# Stored records
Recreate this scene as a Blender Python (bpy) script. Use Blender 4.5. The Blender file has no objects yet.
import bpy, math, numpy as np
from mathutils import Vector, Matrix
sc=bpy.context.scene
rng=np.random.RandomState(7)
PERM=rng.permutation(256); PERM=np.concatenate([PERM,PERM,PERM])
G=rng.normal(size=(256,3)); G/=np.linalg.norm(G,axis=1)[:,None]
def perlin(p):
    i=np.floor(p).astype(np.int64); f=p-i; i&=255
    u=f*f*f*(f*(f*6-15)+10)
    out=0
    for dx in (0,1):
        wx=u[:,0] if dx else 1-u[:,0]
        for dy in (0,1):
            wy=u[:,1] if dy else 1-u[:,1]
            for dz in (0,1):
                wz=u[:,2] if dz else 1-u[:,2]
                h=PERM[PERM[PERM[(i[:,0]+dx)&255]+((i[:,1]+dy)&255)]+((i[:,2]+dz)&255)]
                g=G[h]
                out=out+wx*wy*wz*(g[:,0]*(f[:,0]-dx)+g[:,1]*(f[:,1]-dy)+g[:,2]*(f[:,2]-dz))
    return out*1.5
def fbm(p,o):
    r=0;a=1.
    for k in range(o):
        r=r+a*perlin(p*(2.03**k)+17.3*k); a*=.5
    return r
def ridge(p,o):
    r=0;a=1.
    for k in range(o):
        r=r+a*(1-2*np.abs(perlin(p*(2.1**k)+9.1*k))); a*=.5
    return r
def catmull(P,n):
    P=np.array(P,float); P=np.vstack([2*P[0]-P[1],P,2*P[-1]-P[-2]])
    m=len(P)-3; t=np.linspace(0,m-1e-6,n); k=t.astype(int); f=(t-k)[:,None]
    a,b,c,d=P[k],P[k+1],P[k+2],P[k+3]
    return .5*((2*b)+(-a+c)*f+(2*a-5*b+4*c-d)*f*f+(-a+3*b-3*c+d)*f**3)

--

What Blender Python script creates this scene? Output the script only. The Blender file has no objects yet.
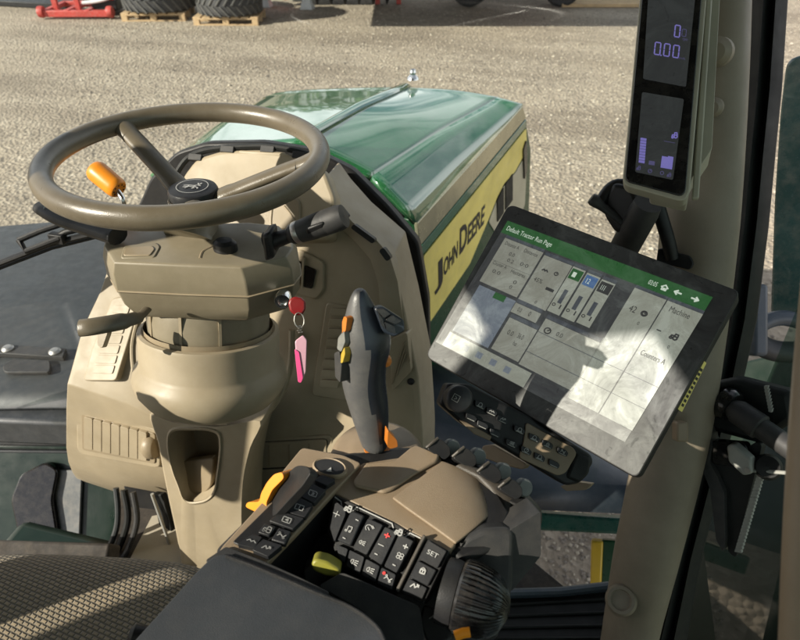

...

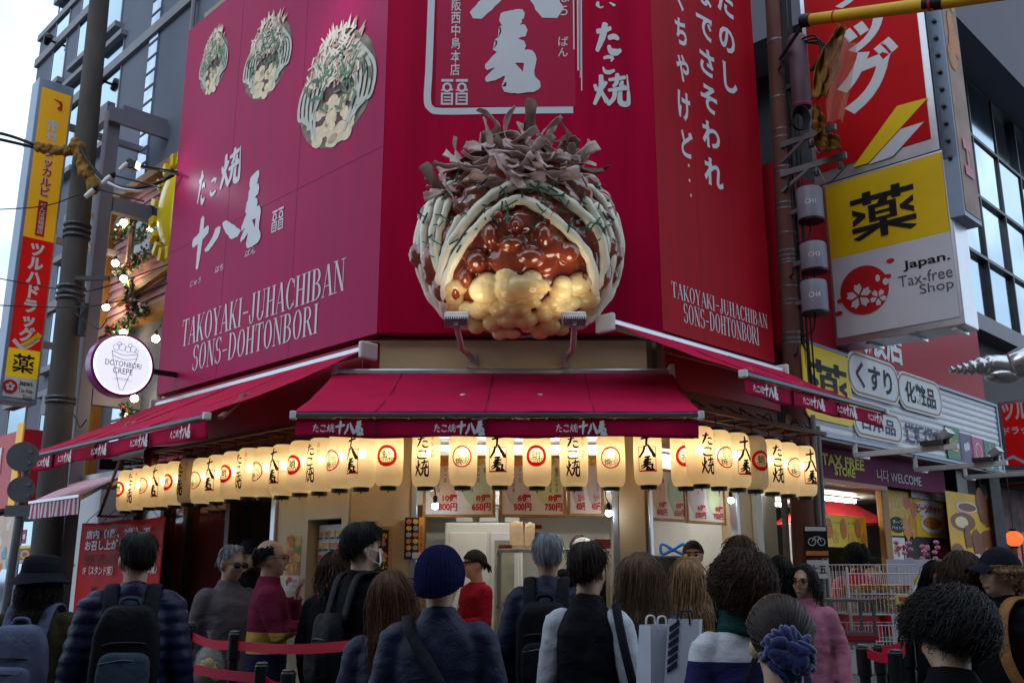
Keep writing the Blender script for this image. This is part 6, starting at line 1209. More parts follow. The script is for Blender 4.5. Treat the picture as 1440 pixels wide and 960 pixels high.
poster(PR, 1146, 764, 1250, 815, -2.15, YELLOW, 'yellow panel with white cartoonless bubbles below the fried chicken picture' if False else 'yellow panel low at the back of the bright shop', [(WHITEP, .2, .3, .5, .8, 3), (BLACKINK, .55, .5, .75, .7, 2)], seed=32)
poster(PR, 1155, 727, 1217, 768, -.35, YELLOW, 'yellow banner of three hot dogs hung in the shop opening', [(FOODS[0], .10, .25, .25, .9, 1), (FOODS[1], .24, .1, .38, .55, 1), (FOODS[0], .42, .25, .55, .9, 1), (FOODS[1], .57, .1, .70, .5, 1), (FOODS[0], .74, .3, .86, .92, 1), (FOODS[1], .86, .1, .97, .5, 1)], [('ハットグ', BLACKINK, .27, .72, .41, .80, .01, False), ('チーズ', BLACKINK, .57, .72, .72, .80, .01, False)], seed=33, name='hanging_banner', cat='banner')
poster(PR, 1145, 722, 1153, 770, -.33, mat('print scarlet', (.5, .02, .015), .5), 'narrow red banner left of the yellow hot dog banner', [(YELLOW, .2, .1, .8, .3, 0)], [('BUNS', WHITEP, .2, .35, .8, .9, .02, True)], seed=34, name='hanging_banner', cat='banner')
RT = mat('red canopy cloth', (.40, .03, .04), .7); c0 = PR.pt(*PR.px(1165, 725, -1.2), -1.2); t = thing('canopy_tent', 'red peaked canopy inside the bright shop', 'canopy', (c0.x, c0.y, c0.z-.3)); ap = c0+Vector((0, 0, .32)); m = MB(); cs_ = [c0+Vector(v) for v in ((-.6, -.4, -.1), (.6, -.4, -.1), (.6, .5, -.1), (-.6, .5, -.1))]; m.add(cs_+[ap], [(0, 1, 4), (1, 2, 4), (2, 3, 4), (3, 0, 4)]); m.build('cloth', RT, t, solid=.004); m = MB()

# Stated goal
From the listing, copy each line containing the word "Python".

# Response to the task
Recreate this scene as a Blender Python (bpy) script. Use Blender 4.5. The Blender file has no objects yet.
What Blender Python script creates this scene? Output the script only. The Blender file has no objects yet.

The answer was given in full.